In het debat over de loonkloof speelt het feit dat veel vrouwen deeltijds werken een belangrijke rol. Een halftijdse job levert immers logischerwijze een lager loon op, wat volgens sommigen van de loonkloof een mythe zou maken als je er voor kiest om deeltijds te werken, heeft klagen over een korter loonbriefje weinig zin. De discussie over of deeltijds werk een keuze is of niet is nog lang niet beslecht, maar dat voor loontrekkende vrouwen de belangrijkste reden om deeltijds te werken de zorg voor kinderen of afhankelijke personen' (24,9% van de bevraagden) is, geeft wel stof tot nadenken.
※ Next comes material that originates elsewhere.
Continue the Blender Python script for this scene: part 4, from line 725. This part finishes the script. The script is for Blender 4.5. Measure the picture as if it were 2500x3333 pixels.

Traditionele rollenpatronen lijken dus een belangrijke rol te spelen in de keuze voor deeltijds werk. Daarbij komt dat in een aantal sectoren waarin vaak deeltijds gewerkt wordt (zoals de menselijke gezondheidszorg en horeca) van de werknemer meer flexibiliteit wordt verwacht. De afwisselende werkuren maken de combinatie met een regelmatig privéleven dan moeilijk. Het aannemen van een parttime job heeft naast voor je loon ook gevolgen voor onder andere je sociale zekerheid, je pensioen en
je carrière.
Sociale zekerheid en pensioen
Uitkeringen zoals je werkloosheidsuitkering worden berekend op het aantal gepresteerde werkdagen. Werk je minder dan de maximale arbeidsduur, krijg je dus ook een lagere uitkering. Op dezelfde manier zal ook je pensioen, dat berekend wordt op je aantal gepresteerde jaren, lager zijn dan bij een voltijdse job. Betaal je op basis van je loon niet genoeg bijdragen voor je ziekteverzekering, zal je de aanvullende bijdragen tevens nog van je nettoloon moeten betalen. Ook je vakantiedagen zijn afhankelijk van hoeveel je werkt: 50% minder werken betekent 50% minder vakantiedagen wettelijke
feestdagen uitgezonderd.
Carrière
Dat wie minder arbeidsuren presteert minder snel kans zal maken op promotie, lijkt voor de hand liggend. Maar ook vooroordelen van werkgevers spelen een rol in de carrière van deeltijds werkers. HR-bureau Securex voerde verschillende studies uit over voltijdse en deeltijdse werknemers, en daaruit bleek dat werkgevers vaak op erg stereotiepe wijze naar die laatste kijken. Zo zijn ze geneigd ervan uit te gaan dat mensen die niet elke dag werken minder belang hechten aan hun job en ook minder gefocust zijn als ze dan wel aan het werk zijn. Die hardnekkige vooroordelen kunnen ervoor zorgen dat je minder snel opklimt op de carrièreladder.